*What to do*
Print the data that follows exactly.
### Excerpted records ###
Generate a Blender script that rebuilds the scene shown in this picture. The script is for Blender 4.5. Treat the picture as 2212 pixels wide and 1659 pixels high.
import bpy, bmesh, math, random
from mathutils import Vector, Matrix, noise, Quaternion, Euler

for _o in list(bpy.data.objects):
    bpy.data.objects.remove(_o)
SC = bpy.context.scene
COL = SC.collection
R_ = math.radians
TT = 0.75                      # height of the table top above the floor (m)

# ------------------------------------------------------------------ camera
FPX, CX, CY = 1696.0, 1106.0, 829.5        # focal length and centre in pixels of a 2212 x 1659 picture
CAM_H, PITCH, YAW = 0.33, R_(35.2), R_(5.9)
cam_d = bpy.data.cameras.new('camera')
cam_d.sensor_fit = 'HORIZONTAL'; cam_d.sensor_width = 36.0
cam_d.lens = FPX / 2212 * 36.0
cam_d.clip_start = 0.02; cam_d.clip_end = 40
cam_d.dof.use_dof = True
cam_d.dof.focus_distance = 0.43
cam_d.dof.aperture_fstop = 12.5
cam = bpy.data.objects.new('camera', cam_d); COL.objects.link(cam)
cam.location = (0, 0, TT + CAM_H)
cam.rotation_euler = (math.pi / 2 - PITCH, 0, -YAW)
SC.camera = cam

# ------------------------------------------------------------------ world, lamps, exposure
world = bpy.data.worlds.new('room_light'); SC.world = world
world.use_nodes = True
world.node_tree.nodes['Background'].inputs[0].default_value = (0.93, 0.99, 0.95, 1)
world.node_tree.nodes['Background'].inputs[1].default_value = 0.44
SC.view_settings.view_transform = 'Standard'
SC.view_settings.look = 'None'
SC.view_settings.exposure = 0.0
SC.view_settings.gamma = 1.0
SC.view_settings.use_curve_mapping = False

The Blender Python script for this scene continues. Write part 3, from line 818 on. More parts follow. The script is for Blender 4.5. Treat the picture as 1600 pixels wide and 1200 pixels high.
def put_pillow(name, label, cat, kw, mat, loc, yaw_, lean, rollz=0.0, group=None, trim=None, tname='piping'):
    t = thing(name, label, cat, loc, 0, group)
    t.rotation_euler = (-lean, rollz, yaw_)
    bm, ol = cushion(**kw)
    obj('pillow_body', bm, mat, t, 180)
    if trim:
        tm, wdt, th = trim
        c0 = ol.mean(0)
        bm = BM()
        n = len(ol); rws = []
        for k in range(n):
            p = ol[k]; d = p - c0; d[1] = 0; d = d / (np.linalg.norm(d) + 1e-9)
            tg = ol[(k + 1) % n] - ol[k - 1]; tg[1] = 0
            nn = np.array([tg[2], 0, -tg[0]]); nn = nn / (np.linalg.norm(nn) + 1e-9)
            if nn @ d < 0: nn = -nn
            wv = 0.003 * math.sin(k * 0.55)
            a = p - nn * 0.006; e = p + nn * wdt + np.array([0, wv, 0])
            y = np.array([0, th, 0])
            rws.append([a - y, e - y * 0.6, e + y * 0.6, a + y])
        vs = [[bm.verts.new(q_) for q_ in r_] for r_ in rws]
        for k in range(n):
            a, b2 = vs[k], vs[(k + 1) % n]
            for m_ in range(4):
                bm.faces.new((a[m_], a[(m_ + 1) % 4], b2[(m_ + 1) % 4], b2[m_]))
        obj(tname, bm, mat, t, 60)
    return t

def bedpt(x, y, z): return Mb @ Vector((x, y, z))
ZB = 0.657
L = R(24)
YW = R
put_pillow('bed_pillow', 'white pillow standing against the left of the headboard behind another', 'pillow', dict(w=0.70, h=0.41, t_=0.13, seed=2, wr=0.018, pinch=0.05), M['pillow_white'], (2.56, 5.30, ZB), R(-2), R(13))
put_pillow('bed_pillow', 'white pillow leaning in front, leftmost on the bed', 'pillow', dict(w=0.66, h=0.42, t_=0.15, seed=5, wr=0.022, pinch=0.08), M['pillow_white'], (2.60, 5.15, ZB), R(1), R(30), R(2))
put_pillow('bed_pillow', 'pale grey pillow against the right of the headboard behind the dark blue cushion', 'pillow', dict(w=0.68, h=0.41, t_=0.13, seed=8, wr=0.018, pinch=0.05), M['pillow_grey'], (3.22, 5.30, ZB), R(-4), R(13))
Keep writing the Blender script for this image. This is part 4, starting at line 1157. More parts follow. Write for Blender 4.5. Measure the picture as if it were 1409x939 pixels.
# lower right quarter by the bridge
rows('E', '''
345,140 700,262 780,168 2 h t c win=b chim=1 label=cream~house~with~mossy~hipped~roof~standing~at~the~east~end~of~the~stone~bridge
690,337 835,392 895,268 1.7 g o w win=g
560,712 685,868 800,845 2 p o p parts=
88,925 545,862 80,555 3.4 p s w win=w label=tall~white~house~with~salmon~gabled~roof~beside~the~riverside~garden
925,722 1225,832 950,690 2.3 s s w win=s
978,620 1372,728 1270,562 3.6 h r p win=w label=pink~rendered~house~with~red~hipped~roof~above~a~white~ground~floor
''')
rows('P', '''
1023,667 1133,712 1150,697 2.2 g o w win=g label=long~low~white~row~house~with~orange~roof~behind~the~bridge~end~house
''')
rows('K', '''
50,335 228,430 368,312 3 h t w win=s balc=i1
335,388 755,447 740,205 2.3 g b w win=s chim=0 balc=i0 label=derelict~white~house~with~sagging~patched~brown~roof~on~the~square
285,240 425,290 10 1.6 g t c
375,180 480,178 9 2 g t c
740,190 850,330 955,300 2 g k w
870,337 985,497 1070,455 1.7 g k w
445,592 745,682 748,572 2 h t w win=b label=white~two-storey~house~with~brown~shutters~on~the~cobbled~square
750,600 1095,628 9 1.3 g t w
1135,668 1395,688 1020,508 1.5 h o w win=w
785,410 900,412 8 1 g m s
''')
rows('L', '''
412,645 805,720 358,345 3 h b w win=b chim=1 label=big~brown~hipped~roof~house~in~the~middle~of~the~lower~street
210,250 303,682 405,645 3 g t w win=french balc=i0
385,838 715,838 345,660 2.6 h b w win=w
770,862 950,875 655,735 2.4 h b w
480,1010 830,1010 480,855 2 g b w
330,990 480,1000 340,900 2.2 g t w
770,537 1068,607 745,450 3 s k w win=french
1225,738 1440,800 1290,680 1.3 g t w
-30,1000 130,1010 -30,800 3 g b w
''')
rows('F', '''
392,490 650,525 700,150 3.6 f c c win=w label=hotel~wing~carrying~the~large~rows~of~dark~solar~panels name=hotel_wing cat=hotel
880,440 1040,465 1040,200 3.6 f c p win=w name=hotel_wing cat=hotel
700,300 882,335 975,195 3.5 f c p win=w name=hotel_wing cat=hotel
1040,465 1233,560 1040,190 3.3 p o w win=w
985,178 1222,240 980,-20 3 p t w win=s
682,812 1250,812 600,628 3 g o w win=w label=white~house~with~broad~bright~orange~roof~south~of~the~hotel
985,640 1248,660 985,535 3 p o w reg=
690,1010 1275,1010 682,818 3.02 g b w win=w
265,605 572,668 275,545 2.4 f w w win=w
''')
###
*Finished answer*
Generate a Blender script that rebuilds the scene shown in this picture. The script is for Blender 4.5. Treat the picture as 2212 pixels wide and 1659 pixels high.
import bpy, bmesh, math, random
from mathutils import Vector, Matrix, noise, Quaternion, Euler

for _o in list(bpy.data.objects):
    bpy.data.objects.remove(_o)
SC = bpy.context.scene
COL = SC.collection
R_ = math.radians
TT = 0.75                      # height of the table top above the floor (m)

# ------------------------------------------------------------------ camera
FPX, CX, CY = 1696.0, 1106.0, 829.5        # focal length and centre in pixels of a 2212 x 1659 picture
CAM_H, PITCH, YAW = 0.33, R_(35.2), R_(5.9)
cam_d = bpy.data.cameras.new('camera')
cam_d.sensor_fit = 'HORIZONTAL'; cam_d.sensor_width = 36.0
cam_d.lens = FPX / 2212 * 36.0
cam_d.clip_start = 0.02; cam_d.clip_end = 40
cam_d.dof.use_dof = True
cam_d.dof.focus_distance = 0.43
cam_d.dof.aperture_fstop = 12.5
cam = bpy.data.objects.new('camera', cam_d); COL.objects.link(cam)
cam.location = (0, 0, TT + CAM_H)
cam.rotation_euler = (math.pi / 2 - PITCH, 0, -YAW)
SC.camera = cam

# ------------------------------------------------------------------ world, lamps, exposure
world = bpy.data.worlds.new('room_light'); SC.world = world
world.use_nodes = True
world.node_tree.nodes['Background'].inputs[0].default_value = (0.93, 0.99, 0.95, 1)
world.node_tree.nodes['Background'].inputs[1].default_value = 0.44
SC.view_settings.view_transform = 'Standard'
SC.view_settings.look = 'None'
SC.view_settings.exposure = 0.0
SC.view_settings.gamma = 1.0
SC.view_settings.use_curve_mapping = False

The Blender Python script for this scene continues. Write part 3, from line 818 on. More parts follow. The script is for Blender 4.5. Treat the picture as 1600 pixels wide and 1200 pixels high.
def put_pillow(name, label, cat, kw, mat, loc, yaw_, lean, rollz=0.0, group=None, trim=None, tname='piping'):
    t = thing(name, label, cat, loc, 0, group)
    t.rotation_euler = (-lean, rollz, yaw_)
    bm, ol = cushion(**kw)
    obj('pillow_body', bm, mat, t, 180)
    if trim:
        tm, wdt, th = trim
        c0 = ol.mean(0)
        bm = BM()
        n = len(ol); rws = []
        for k in range(n):
            p = ol[k]; d = p - c0; d[1] = 0; d = d / (np.linalg.norm(d) + 1e-9)
            tg = ol[(k + 1) % n] - ol[k - 1]; tg[1] = 0
            nn = np.array([tg[2], 0, -tg[0]]); nn = nn / (np.linalg.norm(nn) + 1e-9)
            if nn @ d < 0: nn = -nn
            wv = 0.003 * math.sin(k * 0.55)
            a = p - nn * 0.006; e = p + nn * wdt + np.array([0, wv, 0])
            y = np.array([0, th, 0])
            rws.append([a - y, e - y * 0.6, e + y * 0.6, a + y])
        vs = [[bm.verts.new(q_) for q_ in r_] for r_ in rws]
        for k in range(n):
            a, b2 = vs[k], vs[(k + 1) % n]
            for m_ in range(4):
                bm.faces.new((a[m_], a[(m_ + 1) % 4], b2[(m_ + 1) % 4], b2[m_]))
        obj(tname, bm, mat, t, 60)
    return t

def bedpt(x, y, z): return Mb @ Vector((x, y, z))
ZB = 0.657
L = R(24)
YW = R
put_pillow('bed_pillow', 'white pillow standing against the left of the headboard behind another', 'pillow', dict(w=0.70, h=0.41, t_=0.13, seed=2, wr=0.018, pinch=0.05), M['pillow_white'], (2.56, 5.30, ZB), R(-2), R(13))
put_pillow('bed_pillow', 'white pillow leaning in front, leftmost on the bed', 'pillow', dict(w=0.66, h=0.42, t_=0.15, seed=5, wr=0.022, pinch=0.08), M['pillow_white'], (2.60, 5.15, ZB), R(1), R(30), R(2))
put_pillow('bed_pillow', 'pale grey pillow against the right of the headboard behind the dark blue cushion', 'pillow', dict(w=0.68, h=0.41, t_=0.13, seed=8, wr=0.018, pinch=0.05), M['pillow_grey'], (3.22, 5.30, ZB), R(-4), R(13))
Keep writing the Blender script for this image. This is part 4, starting at line 1157. More parts follow. Write for Blender 4.5. Measure the picture as if it were 1409x939 pixels.
# lower right quarter by the bridge
rows('E', '''
345,140 700,262 780,168 2 h t c win=b chim=1 label=cream~house~with~mossy~hipped~roof~standing~at~the~east~end~of~the~stone~bridge
690,337 835,392 895,268 1.7 g o w win=g
560,712 685,868 800,845 2 p o p parts=
88,925 545,862 80,555 3.4 p s w win=w label=tall~white~house~with~salmon~gabled~roof~beside~the~riverside~garden
925,722 1225,832 950,690 2.3 s s w win=s
978,620 1372,728 1270,562 3.6 h r p win=w label=pink~rendered~house~with~red~hipped~roof~above~a~white~ground~floor
''')
rows('P', '''
1023,667 1133,712 1150,697 2.2 g o w win=g label=long~low~white~row~house~with~orange~roof~behind~the~bridge~end~house
''')
rows('K', '''
50,335 228,430 368,312 3 h t w win=s balc=i1
335,388 755,447 740,205 2.3 g b w win=s chim=0 balc=i0 label=derelict~white~house~with~sagging~patched~brown~roof~on~the~square
285,240 425,290 10 1.6 g t c
375,180 480,178 9 2 g t c
740,190 850,330 955,300 2 g k w
870,337 985,497 1070,455 1.7 g k w
445,592 745,682 748,572 2 h t w win=b label=white~two-storey~house~with~brown~shutters~on~the~cobbled~square
750,600 1095,628 9 1.3 g t w
1135,668 1395,688 1020,508 1.5 h o w win=w
785,410 900,412 8 1 g m s
''')
rows('L', '''
412,645 805,720 358,345 3 h b w win=b chim=1 label=big~brown~hipped~roof~house~in~the~middle~of~the~lower~street
210,250 303,682 405,645 3 g t w win=french balc=i0
385,838 715,838 345,660 2.6 h b w win=w
770,862 950,875 655,735 2.4 h b w
480,1010 830,1010 480,855 2 g b w
330,990 480,1000 340,900 2.2 g t w
770,537 1068,607 745,450 3 s k w win=french
1225,738 1440,800 1290,680 1.3 g t w
-30,1000 130,1010 -30,800 3 g b w
''')
rows('F', '''
392,490 650,525 700,150 3.6 f c c win=w label=hotel~wing~carrying~the~large~rows~of~dark~solar~panels name=hotel_wing cat=hotel
880,440 1040,465 1040,200 3.6 f c p win=w name=hotel_wing cat=hotel
700,300 882,335 975,195 3.5 f c p win=w name=hotel_wing cat=hotel
1040,465 1233,560 1040,190 3.3 p o w win=w
985,178 1222,240 980,-20 3 p t w win=s
682,812 1250,812 600,628 3 g o w win=w label=white~house~with~broad~bright~orange~roof~south~of~the~hotel
985,640 1248,660 985,535 3 p o w reg=
690,1010 1275,1010 682,818 3.02 g b w win=w
265,605 572,668 275,545 2.4 f w w win=w
''')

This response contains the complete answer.